Orley Ashenfelter received an honorary degree from Charles University on January 15th, 2014 in Prague. Professor Ashenfelter (Princeton University), who is a former member of the CERGE-EI Executive and Supervisory Committee and a current member of the CERGE-EI Foundation Board of Directors, has been a long-time supporter of CERGE-EI. He is also one of the leading economists of our time.
JUSTIFICATION OF THE AWARD
Professor Ashenfelter is widely regarded as the originator of the use of so-called natural experiments to infer causality about economic relationships. Many important social science questions seemed impossible to answer due to absence of both necessary data and convincing econometric techniques. Professor Ashenfelter pioneered innovative formulations and empirical testing of economic hypotheses and creative data collection. The methods he introduced are used in all social sciences today. He has also helped to transform our views of the labor market as he has made major advances in the study of wage structure, trade unions, labor supply, discrimination, and education and retraining.
Professor Ashenfelter’s numerous honors and awards include the Karel Englis Honorary Medal of the Academy of Science of the Czech Republic, the Jacob Mincer Award of the Society of Labor Economists, the IZA Prize in Labor Economics, and the Ragnar Frisch Prize of the Econometric Society. In 2005, he was named a Corresponding Fellow of the Royal Society of Edinburgh, and in 1977 he was named a Fellow of the Econometric Society.

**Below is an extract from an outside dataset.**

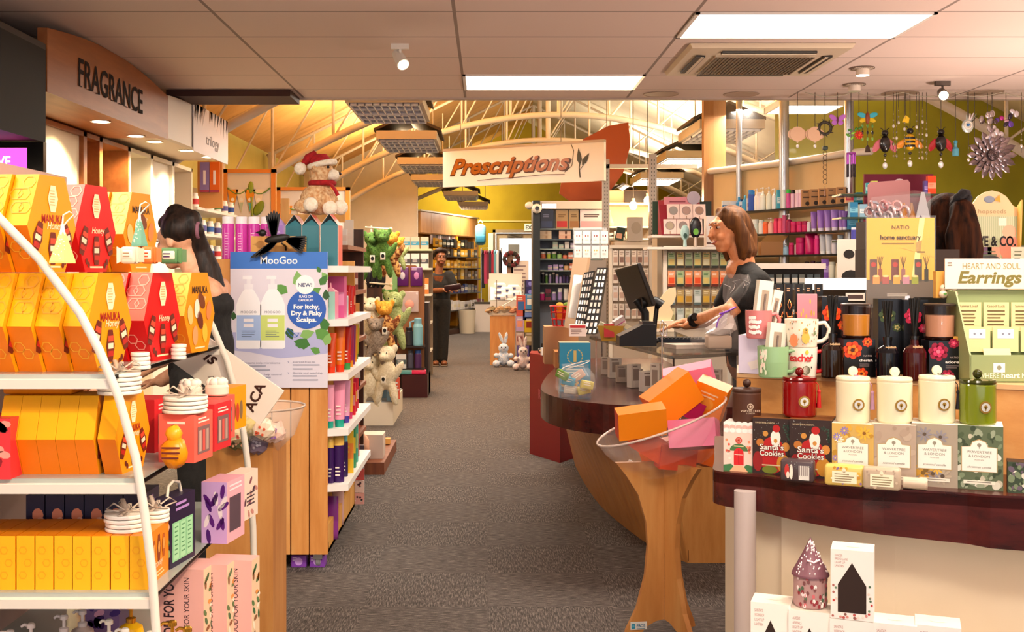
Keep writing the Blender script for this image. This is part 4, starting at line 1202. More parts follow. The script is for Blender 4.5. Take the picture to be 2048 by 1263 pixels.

He received the degree of Doctor Honoris Causa from the University of Brussels in 2002.
Selected publications:
- Bargaining Theory, Trade Unions, and Industrial Strike Activity. American Economic Review, 1969
- American Trade Union Growth: 1900-1960. Quarterly Journal of Economics, 1969
- Unionism, Relative Wages, and Labor Quality in US Manufacturing. International Economic Review, 1972
- Estimation of Income and Substitution Effects in a Model of Family Labor Supply. Econometrica, 1974
- Estimating the Effect of Training Programs on Earnings. Review of Economics and Statistics, 1978
- Using the Longitudinal Structure of Earnings to Estimate the Effect of Training Programs. Review of Economics and Statistics,1985
- Estimates of the Economic Returns to Schooling from a New Sample of Twins. American Economic Review, 1994
- Using Mandated Speed Limits to Measure the Value of a Statistical Life. Journal of Political Economy, 2004
Cooperation with Charles University:
Since the early 1990s, Professor Ashenfelter has actively participated in the process of restoration of doctoral education and research in economics in the Czech Republic and more broadly in Central and Eastern Europe. Since 1999 he has served on the Board of Directors of the CERGE-EI Foundation, which aims to foster economics education in the region and which supports the doctoral program in economics at CERGE-EI, the joint workplace of the Center for Economic Research and Graduate Education (CERGE) of Charles University, Prague, and of the Economics Institute (EI) of the Academy of Sciences of the Czech Republic. Between 2001 and 2007 he has also been a member of the Executive and Supervisory Committee of CERGE-EI, an academic supervisory body charged with supporting the quality of research and education at the joint workplace. During his regular visits to Prague, he has provided long-term support and valuable advice to students and faculty alike, and he has also helped the development efforts at the CERGE-EI library, which serves not only the CERGE-EI community, but also an equally large group of researchers from the Faculty of Social Sciences of Charles University. He has also played an active and successful role in the CERGE-EI Foundation’s efforts to raise funds from sponsors to support economics education including student mobility or stipends as well as economics research in the region.
Justification:
Professor Ashenfelter has had a major influence on economics research, particularly in the area of impact measurement of social programs, but also in the general study of labor markets. He has pioneered the method of “natural experiments” widely used today to uncover causal relationships in social sciences. It was his indisputable scientific contribution together with his long-standing support of research on transition economics and of economics education at Charles University, where he has helped to grow a new generation of economists, that has led the Scientific Council of the Faculty of Social Sciences to submit a proposal to award him an Honorary Doctorate of Charles University in Prague.